If this is a quest to define yourself in comparison to others and what you do and do not like, I’d find it more worth your while if you made that explicit. Just my 2 cents.

posted by ingo on December 21, 2006 #

I largely agree with your criticism, but I’m skeptical about there being some ideal interactive scenario that allows you to teach science to museumgoers. I have a much better time taking my kids through old-style archival museums like New York’s Museum of Natural History or even Harvard’s no-frills Zoological Museum than a place like Boston’s Science Museum, which is more hands-on and modeled after SF’s Exploratorium. Part of this is what you describe: you approach an exhibit asking yourself, “what’s the game going to be this time?” I get the impression that figuring out how you’re supposed to interact with each exhibit and what the agenda is may crowd out the experience of learning in a more passive, contemplative way. I remember as a kid in New York’s Natural History museum being impressed by the massive collection of specimens mounted behind display cases, a style of exhibit that seems to be frowned upon these days. But I took a lot away from it: the astonishing variety, how different species were adapted to a particular environmental task, addressing how to classify them all, etc.

posted by Mike Sierra on December 21, 2006 #

Experiencing The Exploratorium as a visitor is like surfing the web without ever contributing content. Frank Oppenheimer’s vision extended to more than just an experience for visitor’s. The experience starts with the creator’s of the learning displays. Why don’t you make a display there yourself? The institution is pretty open, or at least it used to be.

posted by Seth Russell on December 26, 2006 #

ingo: If you can’t read a critique without believing it either entirely or not at all, you’ve got bigger problems. Perhaps it’s one sided, but someone else can give you the other side.

posted by Aaron Swartz on December 29, 2006 #

Hi. Just came across your Museums and Exploratoriums post.

Research and evaluation in museums (some of which is summarized at www.informalscience.org) has shown that science museum visitors do learn, not just the specific pedagogical messages of exhibitions, but they learn about themselves, about the world, about asking and answering their own questions in a non-threatening environment, about sharing their ideas and proposing investigations. Perhaps museums’ strongest suit is to engage, intrigue, inspire, and delight: how often does this happen in school science classes? A positive experience at a science center can offer learners a radically different face of science, one that they feel welcomed and intrigued by. Children’s early interest can significantly shape their later careers: A recent study by Tai (May 2006, Science, 312, p.1143) shows that students who imagined themselves having a science career were more likely to go on and take a degree in science (even controlling for obvious variables like achievement and parents’ demographics).

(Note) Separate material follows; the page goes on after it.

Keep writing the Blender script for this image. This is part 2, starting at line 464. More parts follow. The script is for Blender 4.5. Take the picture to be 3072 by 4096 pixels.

Most science museums do in fact provide explanations, and the Exploratorium in particular tries to give visitors an explanation rather than mere vocabulary. But complex abstractions such as force vectors and equations have been deliberately reduced from most exhibit collections, in response to studies that have shown that they tend to overwhelm and intimidate visitors who do not already have science backgrounds. Adding information to labels also tends to decrease the chance that visitors will stop and read them, so the trick is to create explanations that are as brief as possible, yet feel satisfying to the majority of visitors. Just as the most effective teacher is someone who can translate science to the level of a learner, the most effective exhibit labels turn out to be those that invite the public to participate in something just slightly beyond what they already know, not those that present symbol-heavy physics curricula.